The next day, after making enquiries about the abandoned female puppy, we encountered the owner who said he would be very pleased if we would keep her as she was the last of the litter and kept escaping through the fence. She is ninety percent wire haired Fox Terrier, ten percent mongrel, light brown and white colouring, with a docked tail, huge black eyes and about six weeks old. An ideal companion for Tara, the Pointer, with her unleashed motherly instincts, I thought. ‘Urchin’ became a member of the family. As we found her in the street, we decided to call her Urchin as she always seemed to look rather scruffy, even after a bath and, of course, was always getting into mischief as puppies do.

After a couple of months I realised I had inherited a handful, but the dogs became inseparable and Tara was playing like a puppy herself. One day, with an armful of washing I came out of the laundry where they were playing with a fir cone. As the cone rolled towards the door I was slamming it shut because it becomes terribly stiff in wet weather. In that second I heard one piercing almost human shriek and to my horror realised what had happened, I had caught Tara’s tail in the hinge side of the door! She started to run into the kitchen frantically wagging her tail, leaving behind a two-inch tip of tail in the doorframe. It was like a horror film and my kitchen began to look like a slaughterhouse. Although it only took seconds to catch her and try to stop the bleeding she wouldn’t stop wagging her tail. Finally I managed to cover the wound and ring the vet. She arrived and decided that it might heal itself, bandaged Tara’s tail and promised to come back the next day to check up on it. For a week the tail was dressed daily but it didn’t heal so an operation was performed to cut off another inch to allow stitches to be made.

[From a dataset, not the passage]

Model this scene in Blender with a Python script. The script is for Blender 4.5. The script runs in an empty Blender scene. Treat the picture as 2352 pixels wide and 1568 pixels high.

Two weeks later the stitches were removed and the bandage put back on, to be changed every day. One day the Vet couldn’t come so I had to change the dressing myself. Not an easy task but I managed. The next morning I went to change the dressing again before the Vet came and                 discovered it wasn’t there. While I glanced around, Urchin the puppy was sitting on the doormat playing with what looked suspiciously like a small, dirty, rolled bandage. I leapt over to her but too late, she promptly swallowed it. Once again I phoned the vet who told me not to worry, ‘nature would take its course’ and the bandage would be eliminated. If not, things could become rather serious if the bandage unrolled itself in the puppy’s stomach. No such luck, nature seemed unwilling to co-operate. Two days passed and still no sign of it as I religiously, regularly, scoured our pocket sized lawn. So as a last resort I gave the puppy an enema. The following morning, there in one corner of the lawn I discovered a perfect, if somewhat grubby, rolled bandage.

To cut a long tale short, Tara, I think, is now the only English Pointer in São Paulo with a tail three inches too short but she doesn’t seem to mind and proudly quarters and points to the birds who dare come into the garden. Urchin brings up the rear and unfortunately has a much better record at the tender age of one; a catch of four birds, and she doesn’t even have a tail to speak of!